Perception impacts recognition

by Chief Master Sgt. JPE Dunbar
786th Civil Engineer Squadron

Many people think they can show up, do their job and that’s enough to get them recognized. Most people do their work, but only those who do it exceptionally will get noticed.

We can put on the best performance, but if no one sees it, to most people, it never happened. If we think we should be given special consideration solely by the nature of our work, we are wrong. We must prove ourselves for others to see us worthy of their support.

At times, certain members of an organization give the impression their circumstances are more unique than anyone else’s, therefore they should be given a pass to opt out of everything. The problem with this is, everyone else taking up the slack does not have the same understanding. Frankly, they see it as unacceptable. They do not care what the conditions are. All they see is a group of people getting out of things someone else has to do.

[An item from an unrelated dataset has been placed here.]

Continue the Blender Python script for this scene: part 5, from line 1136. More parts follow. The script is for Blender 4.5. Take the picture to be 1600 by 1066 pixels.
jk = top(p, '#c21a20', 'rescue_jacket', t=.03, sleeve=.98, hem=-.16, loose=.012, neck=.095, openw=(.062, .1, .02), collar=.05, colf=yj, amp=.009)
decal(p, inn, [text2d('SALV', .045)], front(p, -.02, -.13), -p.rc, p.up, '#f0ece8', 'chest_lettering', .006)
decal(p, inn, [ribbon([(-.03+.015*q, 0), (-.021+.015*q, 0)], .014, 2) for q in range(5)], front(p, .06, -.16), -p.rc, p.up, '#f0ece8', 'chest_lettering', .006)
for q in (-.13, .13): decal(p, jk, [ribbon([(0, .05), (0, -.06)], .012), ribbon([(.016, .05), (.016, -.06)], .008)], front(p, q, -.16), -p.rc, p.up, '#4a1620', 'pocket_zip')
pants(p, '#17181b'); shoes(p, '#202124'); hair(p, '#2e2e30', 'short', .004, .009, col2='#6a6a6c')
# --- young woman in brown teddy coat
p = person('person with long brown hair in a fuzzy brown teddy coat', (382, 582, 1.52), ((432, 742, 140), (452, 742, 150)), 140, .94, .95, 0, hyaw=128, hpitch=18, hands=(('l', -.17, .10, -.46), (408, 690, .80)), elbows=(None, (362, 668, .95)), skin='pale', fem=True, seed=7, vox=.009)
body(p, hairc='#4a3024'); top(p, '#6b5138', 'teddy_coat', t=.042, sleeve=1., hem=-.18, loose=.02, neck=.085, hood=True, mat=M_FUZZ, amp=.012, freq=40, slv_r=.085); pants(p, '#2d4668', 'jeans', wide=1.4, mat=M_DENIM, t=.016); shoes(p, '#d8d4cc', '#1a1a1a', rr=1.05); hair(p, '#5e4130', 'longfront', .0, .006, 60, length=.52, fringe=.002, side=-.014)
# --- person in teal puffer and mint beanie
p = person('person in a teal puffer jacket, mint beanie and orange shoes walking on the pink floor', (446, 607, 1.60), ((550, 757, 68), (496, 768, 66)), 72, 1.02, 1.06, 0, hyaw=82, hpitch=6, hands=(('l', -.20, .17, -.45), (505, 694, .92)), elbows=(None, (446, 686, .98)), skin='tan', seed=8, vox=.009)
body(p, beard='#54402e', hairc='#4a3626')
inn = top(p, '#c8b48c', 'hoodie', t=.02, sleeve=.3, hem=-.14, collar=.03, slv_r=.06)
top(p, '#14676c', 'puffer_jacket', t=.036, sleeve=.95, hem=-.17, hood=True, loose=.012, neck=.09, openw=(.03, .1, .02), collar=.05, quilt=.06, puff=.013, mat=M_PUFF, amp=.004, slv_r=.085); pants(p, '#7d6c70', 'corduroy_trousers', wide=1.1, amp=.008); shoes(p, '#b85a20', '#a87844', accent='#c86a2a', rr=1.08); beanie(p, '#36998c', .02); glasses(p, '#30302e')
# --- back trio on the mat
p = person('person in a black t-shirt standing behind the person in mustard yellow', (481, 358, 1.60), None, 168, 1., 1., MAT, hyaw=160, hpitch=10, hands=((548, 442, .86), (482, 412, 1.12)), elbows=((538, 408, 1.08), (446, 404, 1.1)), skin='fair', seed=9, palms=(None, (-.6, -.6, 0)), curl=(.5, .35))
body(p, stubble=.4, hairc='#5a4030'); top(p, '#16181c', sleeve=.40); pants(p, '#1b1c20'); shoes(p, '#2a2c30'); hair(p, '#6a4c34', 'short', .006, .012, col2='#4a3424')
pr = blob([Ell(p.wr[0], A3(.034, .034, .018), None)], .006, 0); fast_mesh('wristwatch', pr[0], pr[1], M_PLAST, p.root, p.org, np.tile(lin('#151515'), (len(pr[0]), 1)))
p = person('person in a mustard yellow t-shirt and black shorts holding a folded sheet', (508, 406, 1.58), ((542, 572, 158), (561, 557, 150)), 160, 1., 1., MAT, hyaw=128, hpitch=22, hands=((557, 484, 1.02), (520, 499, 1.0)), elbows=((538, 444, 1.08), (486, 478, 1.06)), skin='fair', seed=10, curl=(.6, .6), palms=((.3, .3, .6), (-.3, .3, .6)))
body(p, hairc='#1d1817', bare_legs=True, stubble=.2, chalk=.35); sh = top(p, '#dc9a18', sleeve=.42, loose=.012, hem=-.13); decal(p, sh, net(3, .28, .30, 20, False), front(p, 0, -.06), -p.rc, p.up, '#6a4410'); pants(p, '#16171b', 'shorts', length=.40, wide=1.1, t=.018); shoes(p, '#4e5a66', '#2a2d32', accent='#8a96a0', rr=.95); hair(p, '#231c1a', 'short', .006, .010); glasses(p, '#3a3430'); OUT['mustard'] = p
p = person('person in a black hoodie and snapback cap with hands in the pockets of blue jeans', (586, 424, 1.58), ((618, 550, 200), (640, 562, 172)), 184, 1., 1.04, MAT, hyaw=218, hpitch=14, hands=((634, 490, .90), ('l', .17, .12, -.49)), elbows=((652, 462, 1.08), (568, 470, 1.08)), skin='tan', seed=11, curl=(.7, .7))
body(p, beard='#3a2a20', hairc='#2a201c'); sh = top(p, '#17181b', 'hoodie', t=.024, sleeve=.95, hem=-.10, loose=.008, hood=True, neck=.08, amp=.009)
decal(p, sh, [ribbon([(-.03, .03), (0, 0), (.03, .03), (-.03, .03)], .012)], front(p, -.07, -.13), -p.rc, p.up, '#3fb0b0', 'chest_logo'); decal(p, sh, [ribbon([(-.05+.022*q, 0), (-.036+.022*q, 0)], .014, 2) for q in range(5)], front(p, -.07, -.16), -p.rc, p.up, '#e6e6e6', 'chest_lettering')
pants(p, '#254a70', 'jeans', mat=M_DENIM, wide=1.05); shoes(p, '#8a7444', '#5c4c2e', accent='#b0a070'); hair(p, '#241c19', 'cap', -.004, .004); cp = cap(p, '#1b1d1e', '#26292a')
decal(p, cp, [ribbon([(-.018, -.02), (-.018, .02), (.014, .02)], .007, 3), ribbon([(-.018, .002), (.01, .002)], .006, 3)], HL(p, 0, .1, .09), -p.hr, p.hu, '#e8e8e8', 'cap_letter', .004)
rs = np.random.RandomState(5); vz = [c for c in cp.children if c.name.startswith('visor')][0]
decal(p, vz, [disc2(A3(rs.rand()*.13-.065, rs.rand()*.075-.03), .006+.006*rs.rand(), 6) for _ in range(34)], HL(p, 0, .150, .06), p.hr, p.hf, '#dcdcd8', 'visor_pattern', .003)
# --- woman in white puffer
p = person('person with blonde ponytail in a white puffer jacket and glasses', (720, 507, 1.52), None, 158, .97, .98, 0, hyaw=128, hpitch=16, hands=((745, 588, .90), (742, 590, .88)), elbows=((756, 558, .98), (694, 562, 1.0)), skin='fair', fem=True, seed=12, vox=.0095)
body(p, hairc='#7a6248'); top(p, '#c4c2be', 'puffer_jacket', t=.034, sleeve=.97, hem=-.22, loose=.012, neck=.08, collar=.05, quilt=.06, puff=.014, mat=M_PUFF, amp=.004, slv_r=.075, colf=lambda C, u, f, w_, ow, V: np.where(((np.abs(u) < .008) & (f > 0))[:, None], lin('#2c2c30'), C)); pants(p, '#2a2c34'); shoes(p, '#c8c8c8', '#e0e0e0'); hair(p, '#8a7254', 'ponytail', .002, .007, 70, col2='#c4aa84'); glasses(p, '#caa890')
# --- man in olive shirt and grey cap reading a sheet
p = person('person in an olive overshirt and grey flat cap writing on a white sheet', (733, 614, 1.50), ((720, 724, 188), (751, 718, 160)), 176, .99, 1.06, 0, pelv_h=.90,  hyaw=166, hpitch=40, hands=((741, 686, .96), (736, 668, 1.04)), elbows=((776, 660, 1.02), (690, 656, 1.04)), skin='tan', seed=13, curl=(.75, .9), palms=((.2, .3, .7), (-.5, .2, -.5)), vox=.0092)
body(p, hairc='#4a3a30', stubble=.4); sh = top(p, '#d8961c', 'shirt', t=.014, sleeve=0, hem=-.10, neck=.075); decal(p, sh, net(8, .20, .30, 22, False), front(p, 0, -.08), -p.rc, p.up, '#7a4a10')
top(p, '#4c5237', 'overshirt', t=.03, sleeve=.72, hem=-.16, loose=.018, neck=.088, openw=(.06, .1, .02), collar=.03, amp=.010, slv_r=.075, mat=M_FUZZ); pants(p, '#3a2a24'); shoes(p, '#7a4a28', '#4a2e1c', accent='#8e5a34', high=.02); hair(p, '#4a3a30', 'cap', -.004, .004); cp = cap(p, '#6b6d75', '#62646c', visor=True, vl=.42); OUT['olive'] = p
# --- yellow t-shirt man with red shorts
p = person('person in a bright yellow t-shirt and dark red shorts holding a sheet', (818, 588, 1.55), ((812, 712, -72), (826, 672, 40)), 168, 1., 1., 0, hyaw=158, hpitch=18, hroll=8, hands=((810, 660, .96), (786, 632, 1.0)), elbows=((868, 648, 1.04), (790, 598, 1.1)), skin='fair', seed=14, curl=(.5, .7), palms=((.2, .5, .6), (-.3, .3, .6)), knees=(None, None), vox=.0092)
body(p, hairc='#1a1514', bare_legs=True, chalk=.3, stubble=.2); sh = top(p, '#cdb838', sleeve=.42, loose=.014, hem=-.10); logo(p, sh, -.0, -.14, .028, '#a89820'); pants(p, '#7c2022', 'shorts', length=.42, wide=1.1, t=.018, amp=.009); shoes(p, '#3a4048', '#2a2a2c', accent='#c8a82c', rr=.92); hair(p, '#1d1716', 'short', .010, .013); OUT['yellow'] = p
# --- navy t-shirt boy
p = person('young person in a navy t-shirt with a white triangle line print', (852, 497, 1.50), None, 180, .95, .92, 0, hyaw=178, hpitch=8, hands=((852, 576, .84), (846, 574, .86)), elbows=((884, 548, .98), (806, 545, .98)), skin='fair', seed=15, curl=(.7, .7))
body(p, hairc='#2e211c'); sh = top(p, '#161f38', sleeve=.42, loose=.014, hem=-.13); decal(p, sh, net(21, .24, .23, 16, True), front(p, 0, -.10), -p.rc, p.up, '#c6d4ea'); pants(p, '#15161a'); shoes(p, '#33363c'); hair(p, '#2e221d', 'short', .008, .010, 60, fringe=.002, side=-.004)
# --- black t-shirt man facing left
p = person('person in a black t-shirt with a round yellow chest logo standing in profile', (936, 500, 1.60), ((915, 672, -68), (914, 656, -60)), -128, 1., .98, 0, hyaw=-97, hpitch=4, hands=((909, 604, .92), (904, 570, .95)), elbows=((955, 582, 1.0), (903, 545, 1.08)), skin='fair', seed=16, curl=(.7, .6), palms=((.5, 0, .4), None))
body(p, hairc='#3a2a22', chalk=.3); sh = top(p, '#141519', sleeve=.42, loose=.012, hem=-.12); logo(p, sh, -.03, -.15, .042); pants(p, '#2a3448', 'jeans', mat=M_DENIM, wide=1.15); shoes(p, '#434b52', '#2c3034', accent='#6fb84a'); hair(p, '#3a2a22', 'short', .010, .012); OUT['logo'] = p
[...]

What resonates in people’s minds is the perception that this group or individual thinks they should be treated special and feels they are better than everyone else.

Just as with any other bad behavior, members of this group have a reputation that precedes them; they are held accountable for those actions in some way.

If there is a competition, they automatically get forfeited because they have a habit of not showing up. Whatever they do is scrutinized and discounted. No matter if they saved the world, others do not see them worthy of any recognition. They get a bad rap because others perceive them as selfish, unreliable and untrustworthy.

Known for being a “no show” is not a good reputation. Likewise, having a label of being self-serving is not good. To be deemed worthy of anything good, we’ve got to get the vote of everyone else. We do that by impressing them and showing we are dependable and willing to do what it takes to help the team succeed.
In people’s eyes, we’ve got to prove by action we are carrying just as much or more weight as they do.

First, when roll is called, we must be present and well represented. We can’t expect our voice to be heard if we are not there. In the same way, we’ve got to show up to the trough if we expect to eat. If we think we are too important to show up, we will get left out every time.

The thing people often resent is seeing someone pick and choose what they want to be a part of when everyone else has to do the same task. The perception is only when the harvest comes; some people show up to reap.

Folks see them as having no problem taking a leave of absence, time off, temporary duty and personal interest they deem important, but when it comes to helping or participating with the rest of the team, they are absent.

There is inconsistency in the message, and people find it hard to believe even when true. We can only use being busy or having too many commitments as an excuse for so long. After a while, people develop their own opinion of us, that we do not want to be part of the team. Therefore, we should not share in the benefits; no help, no support and no recognition. We paint the picture; they are looking at it.